When I started this program, I thought I was doing it to just prove to myself that I could actually finish something I’d started (haven’t had much luck in that particular area in a long time) but as I celebrated my first year, I realized I was learning more about me, my relationship with my “cohorts”, how I work with other people in a group setting and how I handle time management, stress, deadlines and difficult content. The second year of the program I lost my focus, started feeling like I just couldn’t do it, it was too much, etc. You know, those negative thoughts and irrational fears that strike when you are least prepared to fight it off. I am now looking back to find where I went off track and regroup to meet the challenge of my third year. I love learning, I love meeting new people and I love finding out that I am smarter than I give myself credit for, more dedicated and willing to do the hard work to get the reward.

As I look beyond this program and into what I will do with all of this knowledge, I see endless possibilities of travel, teaching and trying to realize my potential. I believe that the greatest reward one can have is to serve others; not just in the personal service of say, a waitress or butler; but to help someone learn, grow and be relieved of their burdens, to educate themselves about their demons (everyone has them, be it mental health issues, gambling, depression, alcohol and drug abuse, physical/emotional abuse and neglect). In this regard, I feel that I have much to offer, simply from my personal experiences. I am eager to proceed into the next year of my education, with a renewed sense of purpose and much gratitude for my cohorts who have helped me, encouraged me, given me a hug when I was close to tears and above all else, believed in me.

Friendly Fear

I have been trying to get a handle on some serious anxiety I have around returning to work next week and in the process, I have come to realize just how powerful fear can truly be. In feeling my feelings, I have had the most difficulty with fear/anxiety; for whatever reason, it’s the one feeling that I cannot intellectualize or rationalize my way out of. It is the one emotion that has driven me most of my life. Fear of rejection led me to avoid relationships; fear of failure kept me from following my dreams and fear of judgement kept me from sharing those dreams and even most of my thoughts. Fear of feeling my feelings led me to my addictions, which led me to despair and a great deal of self-loathing.

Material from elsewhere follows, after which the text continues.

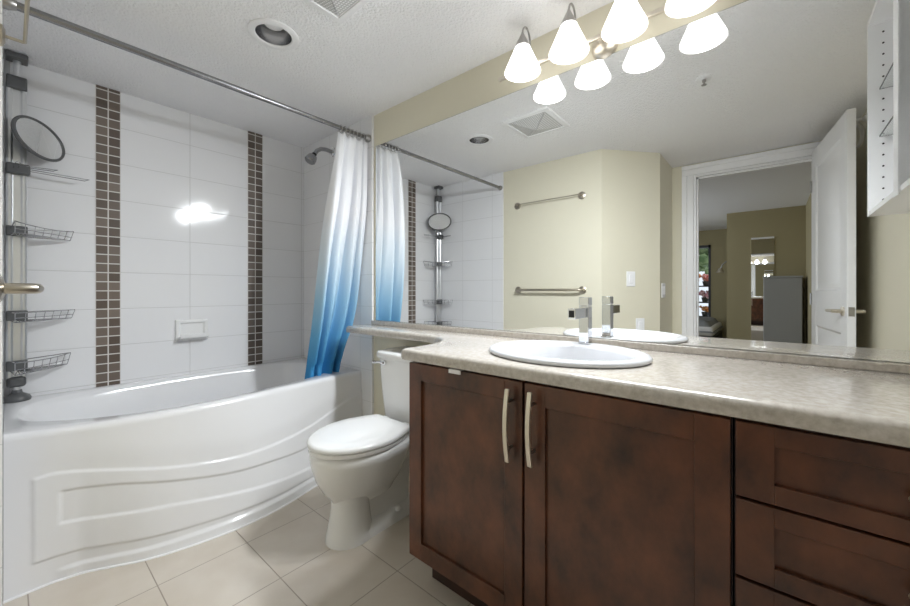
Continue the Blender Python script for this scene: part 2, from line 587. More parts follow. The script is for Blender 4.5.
pots = [('flower_red', 1.18, 1.26, 'coral and white flowers in a pot on the top shelf of the outdoor stand'),
        ('flower_orange', 1.18, 1.50, 'orange flowers in a pot on the top shelf of the outdoor stand'),
        ('flower_pink', 0.78, 1.28, 'pink and white flowers in a pot on the middle shelf of the outdoor stand'),
        ('flower_orange', 0.42, 1.28, 'orange flowers in a pot on the lowest shelf of the outdoor stand')]
for k, (mm, z, y, lab) in enumerate(pots):
    t = thing('flower_pot', (-8.3, y, z), lab, 'potted flowers', 'flower pots outside the bedroom window')
    MB().lathe([(0.0, 0), (0.06, 0), (0.085, 0.11), (0.07, 0.11), (0.05, 0.02)], (-8.3, y, z), 16).build('pot', 'frame_dark', t)
    mb = MB()
    rnd = random.Random(20 + k)
    for i in range(14):
        blob(mb, (-8.3 + rnd.uniform(-0.08, 0.08), y + rnd.uniform(-0.1, 0.1), z + 0.15 + rnd.uniform(-0.03, 0.1)), rnd.uniform(0.03, 0.055), seed=i + 40 * k)
    mb.build('blossoms', mm, t, smooth=False)

# tall wall mirror in the bedroom
t = thing('full_length_mirror', (XA, 0.14, 0.18), 'tall narrow mirror on the olive bedroom wall, partly behind the grey chest', 'mirror')
MB().box(XA, XA + 0.012, -0.02, 0.285, 0.18, 1.94).build('mirror_glass', 'mirror', t)
MB().box(XA, XA + 0.02, -0.02, 0.285, 1.94, 1.97).build('top_highlight', 'white_paint', t)  # white strip put in for the bright highlight on the mirror's top edge
# chest
cx0, cx1, cy0, cy1 = XA, XA + 0.45, -0.36, 0.125
t = thing('tall_chest', ((cx0 + cx1) / 2, (cy0 + cy1) / 2, 0), 'tall plain grey chest against the olive bedroom wall', 'chest')
MB().box(cx0 + 0.02, cx1 - 0.01, cy0 + 0.01, cy1 - 0.01, 0.06, 1.26).build('body', 'chest', t, bevel=0.004)
MB().box(cx0 + 0.015, cx1, cy0, cy1, 1.26, 1.29).build('top', 'chest', t, bevel=0.004)
MB().box(cx1 - 0.012, cx1, cy0 + 0.015, cy1 - 0.015, 0.09, 1.25).build('front_panel', 'chest', t, bevel=0.003)
MB().box(cx0 + 0.04, cx1 - 0.04, cy0 + 0.03, cy1 - 0.03, 0.0, 0.06).build('plinth', 'greyplastic', t)
# bed
t = thing('bed', (-6.6, 1.6, 0), 'bed with rumpled grey bedding below the bedroom window', 'bed')
MB().box(-7.35, -5.75, 0.85, 2.45, 0.0, 0.18).build('bed_base', 'frame_dark', t, bevel=0.01)
MB().box(-7.35, -5.75, 0.86, 2.44, 0.18, 0.36).build('mattress', 'white_paint', t, bevel=0.04)
rings = []
rnd = random.Random(5)
mb = MB()
nx, ny = 24, 24
vs = []
for i in range(nx + 1):
    for j in range(ny + 1):
        u, v = i / nx, j / ny
        e = min(u, 1 - u, v, 1 - v)
        vs.append((-7.38 + 1.66 * u, 0.83 + 1.64 * v, 0.25 + 0.20 * sstep(0, 0.10, e) + 0.03 * math.sin(9 * u + 5 * v) * math.sin(7 * v) * sstep(0, 0.15, e)))
mb.add(vs, [(i * (ny + 1) + j, (i + 1) * (ny + 1) + j, (i + 1) * (ny + 1) + j + 1, i * (ny + 1) + j + 1) for i in range(nx) for j in range(ny)])
mb.build('duvet', 'duvet', t, angle=80)
# wall lamp
ly = 0.63
t = thing('wall_lamp', (-6.6, ly, 1.66), 'small gooseneck lamp on the wall beside the bedroom window', 'lamp')
MB().lathe([(0.0, 0), (0.04, 0), (0.04, 0.02), (0, 0.02)], (-6.6, ly, 1.66), 16, zrot((0, 1, 0))).build('wall_plate', 'brushed', t)
MB().tube([(-6.6, ly + 0.02, 1.66), (-6.6, ly + 0.10, 1.65), (-6.6, ly + 0.16, 1.59), (-6.6, ly + 0.19, 1.50)], 0.014).build('arm', 'brushed', t)
MB().lathe([(0.018, 0.09), (0.026, 0.085), (0.075, 0), (0.068, 0)], (-6.6, ly + 0.195, 1.43), 16).build('lamp_shade', 'nickel', t)

# ------------------------------------------------------------------ open door
hx, hy = XD + 0.024, -0.2145
tx, ty = -0.072, -0.308
d = Vector((tx - hx, ty - hy, 0))
DL = d.length
ang = math.atan2(d.y, d.x)
mx = Matrix.Translation((hx, hy, 0)) @ Matrix.Rotation(ang, 4, 'Z')
t = struct(empty('door_1', (hx, hy, 0.01)), 'white two-panel door swung open against the end wall', 'door')
DT = 0.036
Hd = 2.042
mb = MB()
mb.box(0, 0.105, -DT, 0, 0.01, Hd, mx).box(DL - 0.105, DL, -DT, 0, 0.01, Hd, mx)
mb.box(0.105, DL - 0.105, -DT, 0, Hd - 0.12, Hd, mx).box(0.105, DL - 0.105, -DT, 0, 0.82, 1.06, mx).box(0.105, DL - 0.105, -DT, 0, 0.01, 0.22, mx)
mb.build('door_slab', 'white_paint', t, bevel=0.002)
for (za, zb) in ((1.06, Hd - 0.12), (0.22, 0.82)):
    mb = MB()
    loops = []
    for (ins, dep) in ((0, 0.0), (0.012, -0.009), (0.03, -0.009), (0.06, -0.003)):
        x0, x1, z0, z1 = 0.105 + ins, DL - 0.105 - ins, za + ins, zb - ins
        loops.append([mx @ Vector(p) for p in ((x0, dep, z0), (x1, dep, z0), (x1, dep, z1), (x0, dep, z1))])
    mb.loft(loops, False, True)
    loops = [[mx @ (Vector((0, -DT - 2 * dep_, 0)) + Vector(q)) for q in ()] for dep_ in ()]
    mb.add([mx @ Vector(p) for p in ((0.105, -DT + 0.006, za), (DL - 0.105, -DT + 0.006, za), (DL - 0.105, -DT + 0.006, zb), (0.105, -DT + 0.006, zb))], [(0, 1, 2, 3)])
    mb.build('door_panel', 'white_paint', t, angle=20)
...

I wish I could say that I have learned to embrace my fear, but that is not the case; at least not yet. I have come to understand that fear is not the enemy. Rather, fear is the first step on the journey to personal enlightenment and inner strength. If I can work through the fear and learn what is the driving force behind it, then I may potentially be able to develop the skills to see the lesson that it is trying to teach me. For instance, within my fear of rejection, there exists a perfectionist view of what a successful relationship consists of; if I am not perfect, then I cannot have a successful relationship (this is my flawed logic) so the lesson is that nothing is perfect, all relationships have their own challenges and the end of a relationship is not necessarily a failure. Understanding that all successful relationships have at their core the desire of both parties to hear the other out, be willing to be flexible, forgiving and most of all, honest. Not to mention being respectful of the other person, their feelings, insecurities and of course, fears. There is more than one lesson to be learned inside that particular fear. If I run away or close my mind to the possibility of having a relationship, I will never learn and as a result, not grow. But the fear will.

Hence, the title of Friendly Fear. I am learning that Life is a series of lessons and I am the eternal student. I will be a student for the whole of my life here on Earth and perhaps even beyond that. I will return to work with my friendly fear, a plan of action and a whole lot of deep breathing and centering. It will be interesting to discover what lesson is to be learned this time.

Breathe, breathe deeply, breathe out and breathe in. Fear please leave me, hope please come in. Lesson to be learned, show yourself to me; strength to learn and faith to see.